Tablets are the most versatile reading devices.

They use colour LCD or OLED screens and support a wide range of reading apps, audiobooks and accessibility tools. Tablets are particularly well suited to illustrated books, textbooks, magazines and interactive content.

Strengths of tablets include:

  • Powerful accessibility features at the operating system level

  • Full colour and multimedia support

  • Excellent text-to-speech and screen reader compatibility

  • Broad app ecosystems

The trade-off is comfort. Tablets are heavier than e-readers, can cause more eye strain over long sessions, and are more prone to distraction due to notifications and multitasking.


Smartphones

Smartphones are the most commonly used reading devices, even if they are not the most comfortable.
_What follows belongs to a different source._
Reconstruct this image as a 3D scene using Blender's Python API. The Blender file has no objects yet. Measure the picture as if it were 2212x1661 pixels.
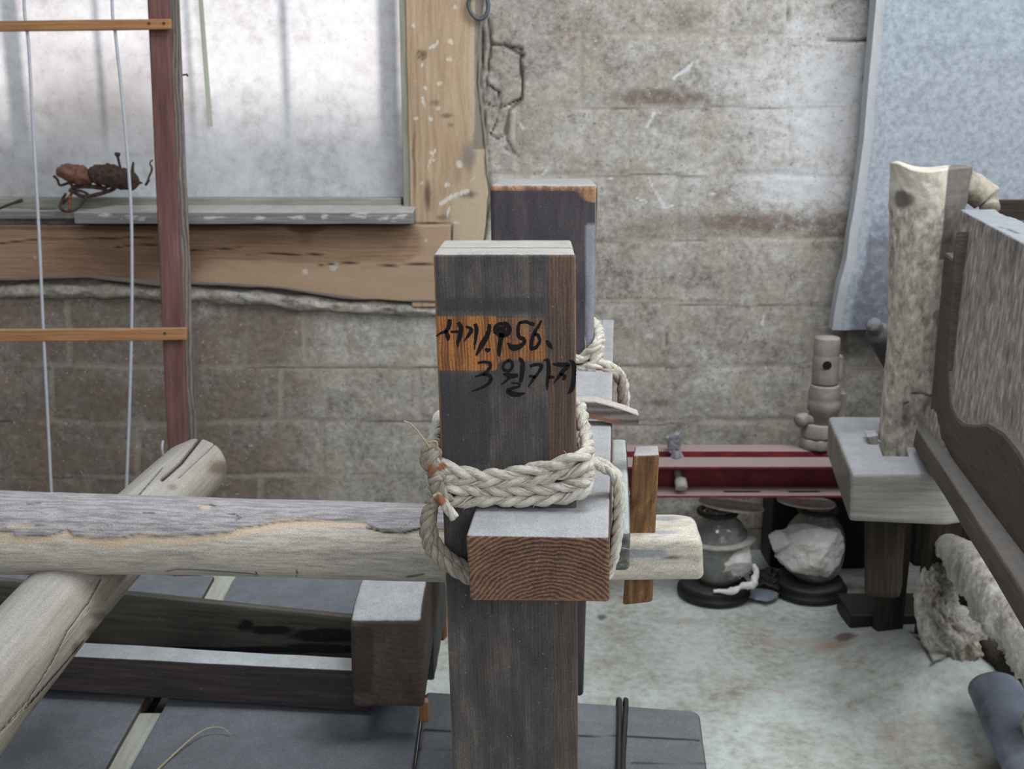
import bpy, math, random
import numpy as np
from mathutils import Vector, Matrix

random.seed(7)
W, H = 2212, 1661
F = 2482.0
TH = math.radians(13.8)
CZ = 1.45                                    # camera height
CT, ST = math.cos(TH), math.sin(TH)
SC = bpy.context.scene
COL = SC.collection

# ------------------------------------------------------------------ camera, world, lights
cam_d = bpy.data.cameras.new('camera')
cam_d.sensor_width = 36.0
cam_d.lens = 36.0 * F / W
cam_d.clip_start = 0.02
cam_d.dof.use_dof = True
cam_d.dof.focus_distance = 1.28
cam_d.dof.aperture_fstop = 13.0
cam = bpy.data.objects.new('camera', cam_d)
cam.location = (0, 0, CZ)
cam.rotation_euler = (math.radians(90) - TH, 0, 0)
COL.objects.link(cam)
SC.camera = cam
SC.view_settings.view_transform = 'Standard'
SC.view_settings.look = 'None'
SC.view_settings.exposure = -0.04
SC.view_settings.gamma = 1.0
SC.view_settings.use_curve_mapping = False

wd = bpy.data.worlds.new('sky')
SC.world = wd
wd.use_nodes = True
bg = wd.node_tree.nodes['Background']
bg.inputs[0].default_value = (0.78, 0.9, 1.0, 1)
bg.inputs[1].default_value = 0.27

def lamp(name, kind, loc, target, energy, color, **kw):
    d = bpy.data.lights.new(name, kind)
    d.energy = energy
    d.color = color
    for k, v in kw.items():
        setattr(d, k, v)
    o = bpy.data.objects.new(name, d)
    o.location = loc
    o.rotation_euler = (Vector(target) - Vector(loc)).to_track_quat('-Z', 'Y').to_euler()
    COL.objects.link(o)
    return o
# daylight of the open doorway high on the right, and an added soft front fill behind the camera
lamp('doorway_daylight', 'AREA', (2.7, 1.3, 2.7), (0.3, 2.9, 0.6), 62, (0.93, 0.97, 1.0), shape='RECTANGLE', size=1.5, size_y=1.7)
lamp('front_fill', 'AREA', (1.3, -2.2, 2.9), (0.2, 2.6, 0.7), 66, (1.0, 0.99, 0.985), shape='RECTANGLE', size=2.6, size_y=2.0)
lamp('overhead_fill', 'AREA', (0.95, 1.75, 3.7), (0.85, 2.2, 0.0), 62, (0.95, 0.98, 1.0), shape='RECTANGLE', size=1.3, size_y=1.2)  # overhead lamp added to brighten the floor on the right
lamp('overhead_fill_left', 'AREA', (-0.75, 0.75, 3.6), (-0.5, 1.6, 0.5), 24, (0.97, 0.98, 1.0), shape='RECTANGLE', size=0.8, size_y=0.7)  # overhead lamp added on the left for top light on the logs
# low sun outside, behind the papered window
lamp('sun', 'SUN', (0.4, 8, 5), (-0.1, 3.6, 1.9), 5.6, (1.0, 0.9, 0.86), angle=math.radians(9))
# area lamp added for sky light, brightens the sheet from outside
lamp('sky_fill', 'AREA', (-0.9, 4.62, 3.9), (-0.9, 3.65, 1.5), 95, (0.74, 0.87, 1.0), shape='RECTANGLE', size=3.0, size_y=0.9)

# ------------------------------------------------------------------ pixel helpers (for measuring the place)
def ray(px, py):
    xc = (px - W / 2) / F
    yc = -(py - H / 2) / F
    return np.array([xc, CT + yc * ST, -ST + yc * CT])
def P(px, py, Y):
    d = ray(px, py)
    t = Y / d[1]
    return np.array([d[0] * t, Y, CZ + d[2] * t])
def PZ(px, py, z):
    d = ray(px, py)
    t = (z - CZ) / d[2]
    return np.array([d[0] * t, d[1] * t, z])
def proj(v):
    x, y, z = v[:, 0], v[:, 1], v[:, 2] - CZ
    zc = y * CT - z * ST
    zc = np.maximum(zc, 1e-3)
    yc = (y * ST + z * CT) / zc
    return W / 2 + F * x / zc, H / 2 - F * yc

def lin(r, g, b):
    def f(c):
        c /= 255.0
        return c / 12.92 if c <= 0.04045 else ((c + 0.055) / 1.055) ** 2.4
    return (f(r), f(g), f(b), 1.0)

# ------------------------------------------------------------------ numpy noise
def vnoise(p, seed=0):
    p = np.asarray(p, dtype=np.float64)
    i = np.floor(p).astype(np.int64)
    f = p - i
    f = f * f * (3 - 2 * f)
    def h(a, b, c):
        n = (a * 374761393 + b * 668265263 + c * 2147483647 + seed * 1274126177) & 0xffffffff
        n = ((n ^ (n >> 13)) * 1274126177) & 0xffffffff
        n = (n ^ (n >> 16)) & 0xffffffff
        return n / 4294967295.0
    r = 0
    for dx in (0, 1):
        for dy in (0, 1):
            for dz in (0, 1):
                w = (f[:, 0] if dx else 1 - f[:, 0]) * (f[:, 1] if dy else 1 - f[:, 1]) * (f[:, 2] if dz else 1 - f[:, 2])
                r = r + w * h(i[:, 0] + dx, i[:, 1] + dy, i[:, 2] + dz)
    return r * 2 - 1
def fbm(p, s, oct=3, seed=0):
    r, a, t = 0, 1.0, 0
    p = np.asarray(p) * s
    for k in range(oct):
        r = r + a * vnoise(p * 2 ** k + 13.7 * k, seed + k)
        t += a
        a *= 0.5
    return r / t
def sstep(a, b, x):
    t = np.clip((x - a) / (b - a), 0, 1)
    return t * t * (3 - 2 * t)
def dpoly(px, py, pts):
    """distance in pixels from points to a polyline"""
    best = np.full(len(px), 1e9)
    for (x0, y0), (x1, y1) in zip(pts[:-1], pts[1:]):
        dx, dy = x1 - x0, y1 - y0
        L = dx * dx + dy * dy + 1e-9
        t = np.clip(((px - x0) * dx + (py - y0) * dy) / L, 0, 1)
        best = np.minimum(best, np.hypot(px - x0 - t * dx, py - y0 - t * dy))
    return best
def blob(px, py, cx, cy, rx, ry):
    return np.clip(1.25 - 0.75 * np.sqrt(((px - cx) / rx) ** 2 + ((py - cy) / ry) ** 2), 0, 1)
def box(px, py, x0, y0, x1, y1, s):
    return sstep(x0 - s, x0 + s, px) * sstep(-x1 - s, -x1 + s, -px) * sstep(y0 - s, y0 + s, py) * sstep(-y1 - s, -y1 + s, -py)

# ------------------------------------------------------------------ object helpers
def tag(o, label=None, cat=None, group=None, kind=None):
    if label: o['label'] = label
    if cat: o['category'] = cat
    if group: o['group'] = group
    if kind: o['kind'] = kind
    return o
def empty(name, loc, label=None, cat=None, group=None):
    o = bpy.data.objects.new(name, None)
    o.empty_display_size = 0.05
    o.location = loc
    COL.objects.link(o)
    return tag(o, label, cat, group)
def build(name, v, faces, mat, parent=None, smooth=True, attrs=None, bc=None, uv=None):
    """v: (n,3) world coordinates; faces: list of tuples or (m,4) array"""
    v = np.asarray(v, dtype=np.float64)
    if parent is not None:
        org = np.array(parent.matrix_world_loc if hasattr(parent, 'matrix_world_loc') else WLOC[parent.name])
    else:
        org = np.array([v[:, 0].mean(), v[:, 1].mean(), v[:, 2].min()])
    me = bpy.data.meshes.new(name)
    loc = v - org
    if isinstance(faces, np.ndarray):
        n = len(faces)
        me.vertices.add(len(v))
        me.vertices.foreach_set('co', loc.astype(np.float32).ravel())
        me.loops.add(n * 4)
        me.loops.foreach_set('vertex_index', faces.astype(np.int32).ravel())
        me.polygons.add(n)
        me.polygons.foreach_set('loop_start', np.arange(0, n * 4, 4, dtype=np.int32))
        me.update(calc_edges=True)
    else:
        me.from_pydata([tuple(q) for q in loc], [], faces)
        me.update()
    me.validate()
    if smooth:
        me.polygons.foreach_set('use_smooth', np.ones(len(me.polygons), dtype=bool))
    b = me.attributes.new('bc', 'FLOAT_VECTOR', 'POINT')
    b.data.foreach_set('vector', np.asarray(v if bc is None else bc, dtype=np.float32).ravel())
    if attrs:
        for k, a in attrs.items():
            t = me.attributes.new(k, 'FLOAT', 'POINT')
            t.data.foreach_set('value', np.asarray(a, dtype=np.float32))
    if mat: me.materials.append(mat)
    o = bpy.data.objects.new(name, me)
    COL.objects.link(o)
    if parent is not None:
        o.parent = parent
        o.location = (0, 0, 0)
        WLOC[o.name] = org
    else:
        o.location = org
        WLOC[o.name] = org
    return o
WLOC = {}
def thing(name, loc, label, cat, group=None):
    o = empty(name, loc, label, cat, group)
    WLOC[o.name] = np.array(loc, dtype=float)
    return o

def lines(L, res, r, seg=None):
    """lattice stations 0..L with extra ones in the rounded edges"""
    if r > 0:
        e = [0, r * 0.12, r * 0.4, r * 0.75, r]
        n = max(1, int(round((L - 2 * r) / res)))
        m = list(np.linspace(r, L - r, n + 1))[1:-1]
        return np.array(e + m + [L - x for x in e[::-1]])
    return np.linspace(0, L, max(1, int(round(L / res))) + 1)

def hexa(name, c8, mat, parent=None, res=0.01, r=0.004, amp=0.001, fr=25, seed=1, long=2, attrs=None, off=(0, 0, 0), shape=None, resl=None, lat=None):
    """solid timber between eight corners (x fastest, then y, then z); edges rounded, faces uneven; bc keeps the grain along 'long'"""
    c = np.array(c8, dtype=float)
    Lx = np.mean([np.linalg.norm(c[i + 1] - c[i]) for i in (0, 2, 4, 6)])
    Ly = np.mean([np.linalg.norm(c[i + 2] - c[i]) for i in (0, 1, 4, 5)])
    Lz = np.mean([np.linalg.norm(c[i + 4] - c[i]) for i in (0, 1, 2, 3)])
    rs = [res, res, res]
    if resl: rs[long] = resl
    r = min(r, Lx * 0.45, Ly * 0.45, Lz * 0.45)
    X, Y, Z = lines(Lx, rs[0], r), lines(Ly, rs[1], r), lines(Lz, rs[2], r)
    if lat is not None:
        Z = lat(Z)
    nx, ny, nz = len(X), len(Y), len(Z)
    I, J, K = np.meshgrid(np.arange(nx), np.arange(ny), np.arange(nz), indexing='ij')
    surf = (I == 0) | (I == nx - 1) | (J == 0) | (J == ny - 1) | (K == 0) | (K == nz - 1)
    idx = -np.ones((nx, ny, nz), dtype=np.int64)
    idx[surf] = np.arange(surf.sum())
    p = np.stack([X[I[surf]], Y[J[surf]], Z[K[surf]]], 1)
    q = []
    def add(a, flip):
        a0, a1, a2, a3 = a[:-1, :-1].ravel(), a[1:, :-1].ravel(), a[1:, 1:].ravel(), a[:-1, 1:].ravel()
        q.append(np.stack([a0, a3, a2, a1] if flip else [a0, a1, a2, a3], 1))
    add(idx[:, :, 0], True); add(idx[:, :, -1], False)
    add(idx[:, 0, :], False); add(idx[:, -1, :], True)
    add(idx[0, :, :], True); add(idx[-1, :, :], False)
    f = np.concatenate(q)
    L = np.array([Lx, Ly, Lz])
    if r > 0:
        core = np.clip(p, r, L - r)
        d = p - core
        n = np.linalg.norm(d, axis=1)
        m = n > 1e-9
        mx = np.abs(d).max(axis=1)
        nn = np.zeros_like(p)
        nn[m] = d[m] / n[m][:, None]
        p = core + nn * mx[:, None]
    else:
        nn = (p - L / 2) / L
        nn /= np.linalg.norm(nn, axis=1)[:, None]
    g = p.copy()
    g2 = g.copy()
    sl = np.array([1.0, 1.0, 1.0]); sl[long] = 0.25
    p = p + nn * (amp * fbm(g * sl + seed * 3.1, fr, 3, seed))[:, None]
    if shape is not None:
        p = shape(p, L)
    u = p / L
    u0, v0, w0 = u[:, 0:1], u[:, 1:2], u[:, 2:3]
    out = 0
    for k in range(8):
        a = u0 if k & 1 else 1 - u0
        b = v0 if k & 2 else 1 - v0
        e = w0 if k & 4 else 1 - w0
        out = out + a * b * e * c[k]
    # centred metric coordinates, long axis last
    bc = g2 - L / 2
    order = {0: (1, 2, 0), 1: (0, 2, 1), 2: (0, 1, 2)}[long]
    bc = bc[:, order] + np.array(off)
    at = {}
    if attrs:
        pxx, pyy = proj(out)
        for k, fn in attrs.items():
            at[k] = fn(out, pxx, pyy)
    return build(name, out, f, mat, parent, True, at, bc)

def cuboid8(x0, x1, y0, y1, z0, z1):
    return [(x, y, z) for z in (z0, z1) for y in (y0, y1) for x in (x0, x1)]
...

Their main advantage is availability. Most people already own one, making them an easy entry point into e-reading.

Phones are well suited to:

  • Short reading sessions

  • Commuting or waiting time

  • Audiobooks and text-to-speech

  • Articles and reference material

For long books, however, small screens and frequent interruptions can make sustained reading difficult.


Computers and Laptops

Computers are rarely ideal for leisure reading, but they play an important role in academic and professional contexts.

They are often used for:

  • PDFs and technical documents

  • Research and reference reading

  • Editing, annotating and exporting notes

  • Screen reader–based reading workflows

Large screens and precise input devices can be helpful, but posture, glare and eye fatigue are common drawbacks for extended reading.


Key Factors to Consider

Rather than focusing on brands or specifications, it is more useful to think about how you read.

Screen Comfort

E-ink screens are easiest on the eyes for long sessions. Backlit screens offer flexibility but require careful brightness and colour adjustment.

Weight and Handling

Lighter devices reduce fatigue, particularly for one-handed reading or readers with limited strength or mobility.

Battery Life

Long battery life reduces friction and makes devices more dependable for travel and daily use.

Controls and Interaction

Buttons, touch gestures, styluses and voice control all suit different readers. Simple, predictable interaction is often more important than advanced features.


Accessibility and Devices

Accessibility varies significantly by device type.

Tablets and smartphones typically offer the strongest built-in accessibility support, including screen readers, magnification, voice control and advanced text-to-speech. Dedicated e-readers focus more on visual comfort but may lack depth in assistive technologies.

For readers with specific needs, device choice can matter more than the reading app itself.


One Device or Many?

Many readers use more than one device.

A common pattern is:

  • An e-reader for long, focused reading

  • A phone for short sessions and audiobooks

  • A tablet or computer for study, work and illustrated content

This approach allows each device to be used where it performs best, rather than forcing a single device to do everything.


Making a Good Choice

The best reading device is the one that encourages you to read more comfortably and more often.

Before buying, consider:

  • How long you typically read in one session

  • Whether you read mostly text or visual content

  • Your sensitivity to eye strain or glare

  • Your need for accessibility or audio features

  • Where and when you usually read

Reading devices are tools, not status symbols. A simpler device that fits your habits will almost always outperform a more powerful one that does not.


Digital reading is no longer tied to a single form factor. By understanding the strengths and limitations of different devices, readers can build a setup that supports comfort, accessibility and sustained engagement with books over the long term.